• STATED PROBLEM:
Only the lines from the first one through the line with "CAM = Vector((0, -3.8, 1.70))" should be printed, exactly as they appear.

=====

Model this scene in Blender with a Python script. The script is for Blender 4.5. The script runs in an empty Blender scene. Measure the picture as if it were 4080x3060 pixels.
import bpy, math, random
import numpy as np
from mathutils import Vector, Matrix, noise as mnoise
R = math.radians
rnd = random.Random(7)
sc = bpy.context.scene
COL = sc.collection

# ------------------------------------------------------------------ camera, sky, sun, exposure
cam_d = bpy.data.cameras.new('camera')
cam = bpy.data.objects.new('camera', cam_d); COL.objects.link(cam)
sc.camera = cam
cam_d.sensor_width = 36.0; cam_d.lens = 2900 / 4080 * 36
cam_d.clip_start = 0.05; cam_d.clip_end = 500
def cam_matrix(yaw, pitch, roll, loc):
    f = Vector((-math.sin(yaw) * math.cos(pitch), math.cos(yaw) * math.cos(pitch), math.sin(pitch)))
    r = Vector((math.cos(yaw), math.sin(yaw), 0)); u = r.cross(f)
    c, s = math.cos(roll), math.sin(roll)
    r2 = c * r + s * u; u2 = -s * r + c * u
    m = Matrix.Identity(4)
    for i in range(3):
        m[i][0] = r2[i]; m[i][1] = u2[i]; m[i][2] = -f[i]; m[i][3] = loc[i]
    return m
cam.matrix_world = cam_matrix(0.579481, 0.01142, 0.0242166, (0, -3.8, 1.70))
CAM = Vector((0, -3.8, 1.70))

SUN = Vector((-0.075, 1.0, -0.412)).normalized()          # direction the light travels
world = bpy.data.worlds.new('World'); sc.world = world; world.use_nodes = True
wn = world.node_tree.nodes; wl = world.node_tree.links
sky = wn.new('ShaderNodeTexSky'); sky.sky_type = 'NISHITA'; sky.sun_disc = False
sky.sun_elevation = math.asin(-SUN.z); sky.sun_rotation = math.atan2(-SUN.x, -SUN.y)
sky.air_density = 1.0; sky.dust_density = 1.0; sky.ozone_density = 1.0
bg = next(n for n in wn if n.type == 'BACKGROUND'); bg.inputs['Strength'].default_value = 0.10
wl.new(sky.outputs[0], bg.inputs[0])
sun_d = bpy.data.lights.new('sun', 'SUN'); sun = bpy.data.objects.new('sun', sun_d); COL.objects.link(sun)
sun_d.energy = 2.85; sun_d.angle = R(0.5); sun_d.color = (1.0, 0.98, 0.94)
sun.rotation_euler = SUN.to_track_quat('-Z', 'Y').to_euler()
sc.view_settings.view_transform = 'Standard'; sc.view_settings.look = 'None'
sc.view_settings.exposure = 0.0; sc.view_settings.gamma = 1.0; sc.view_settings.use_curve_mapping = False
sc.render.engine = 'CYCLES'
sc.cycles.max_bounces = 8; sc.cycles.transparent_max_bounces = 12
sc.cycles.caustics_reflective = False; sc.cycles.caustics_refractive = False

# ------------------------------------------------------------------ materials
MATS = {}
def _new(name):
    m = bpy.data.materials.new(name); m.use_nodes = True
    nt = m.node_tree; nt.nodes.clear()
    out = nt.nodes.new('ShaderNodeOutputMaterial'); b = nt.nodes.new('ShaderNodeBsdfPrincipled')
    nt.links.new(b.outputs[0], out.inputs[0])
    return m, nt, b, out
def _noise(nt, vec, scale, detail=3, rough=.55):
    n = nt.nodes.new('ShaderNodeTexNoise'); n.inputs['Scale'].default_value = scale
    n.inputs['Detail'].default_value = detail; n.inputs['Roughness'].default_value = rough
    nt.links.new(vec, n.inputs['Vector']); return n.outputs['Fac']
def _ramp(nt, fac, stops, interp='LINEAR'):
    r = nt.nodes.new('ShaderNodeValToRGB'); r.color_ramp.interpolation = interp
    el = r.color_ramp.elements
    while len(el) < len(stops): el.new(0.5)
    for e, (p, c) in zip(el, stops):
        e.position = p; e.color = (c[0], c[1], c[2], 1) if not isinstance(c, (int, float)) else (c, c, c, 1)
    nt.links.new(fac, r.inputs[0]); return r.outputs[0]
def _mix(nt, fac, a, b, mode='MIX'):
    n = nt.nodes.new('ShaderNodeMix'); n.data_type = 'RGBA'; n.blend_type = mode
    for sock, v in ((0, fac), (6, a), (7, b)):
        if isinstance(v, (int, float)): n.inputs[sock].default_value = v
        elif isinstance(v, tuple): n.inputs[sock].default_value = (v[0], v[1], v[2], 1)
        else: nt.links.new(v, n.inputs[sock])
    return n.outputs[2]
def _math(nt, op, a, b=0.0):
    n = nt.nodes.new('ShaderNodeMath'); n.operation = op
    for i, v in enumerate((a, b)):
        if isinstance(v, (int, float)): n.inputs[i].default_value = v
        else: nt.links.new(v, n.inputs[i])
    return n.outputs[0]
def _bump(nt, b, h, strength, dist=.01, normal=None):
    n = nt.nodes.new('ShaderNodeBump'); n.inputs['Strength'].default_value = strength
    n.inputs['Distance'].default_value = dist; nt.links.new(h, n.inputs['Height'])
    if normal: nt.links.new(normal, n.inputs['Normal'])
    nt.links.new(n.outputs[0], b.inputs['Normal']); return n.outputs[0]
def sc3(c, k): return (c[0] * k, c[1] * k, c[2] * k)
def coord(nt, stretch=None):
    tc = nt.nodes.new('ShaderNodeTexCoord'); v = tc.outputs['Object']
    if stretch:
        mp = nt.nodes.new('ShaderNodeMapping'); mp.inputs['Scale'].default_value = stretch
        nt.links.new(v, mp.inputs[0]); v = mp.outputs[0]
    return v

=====

• FULL ANSWER:
Model this scene in Blender with a Python script. The script is for Blender 4.5. The script runs in an empty Blender scene. Measure the picture as if it were 4080x3060 pixels.
import bpy, math, random
import numpy as np
from mathutils import Vector, Matrix, noise as mnoise
R = math.radians
rnd = random.Random(7)
sc = bpy.context.scene
COL = sc.collection

# ------------------------------------------------------------------ camera, sky, sun, exposure
cam_d = bpy.data.cameras.new('camera')
cam = bpy.data.objects.new('camera', cam_d); COL.objects.link(cam)
sc.camera = cam
cam_d.sensor_width = 36.0; cam_d.lens = 2900 / 4080 * 36
cam_d.clip_start = 0.05; cam_d.clip_end = 500
def cam_matrix(yaw, pitch, roll, loc):
    f = Vector((-math.sin(yaw) * math.cos(pitch), math.cos(yaw) * math.cos(pitch), math.sin(pitch)))
    r = Vector((math.cos(yaw), math.sin(yaw), 0)); u = r.cross(f)
    c, s = math.cos(roll), math.sin(roll)
    r2 = c * r + s * u; u2 = -s * r + c * u
    m = Matrix.Identity(4)
    for i in range(3):
        m[i][0] = r2[i]; m[i][1] = u2[i]; m[i][2] = -f[i]; m[i][3] = loc[i]
    return m
cam.matrix_world = cam_matrix(0.579481, 0.01142, 0.0242166, (0, -3.8, 1.70))
CAM = Vector((0, -3.8, 1.70))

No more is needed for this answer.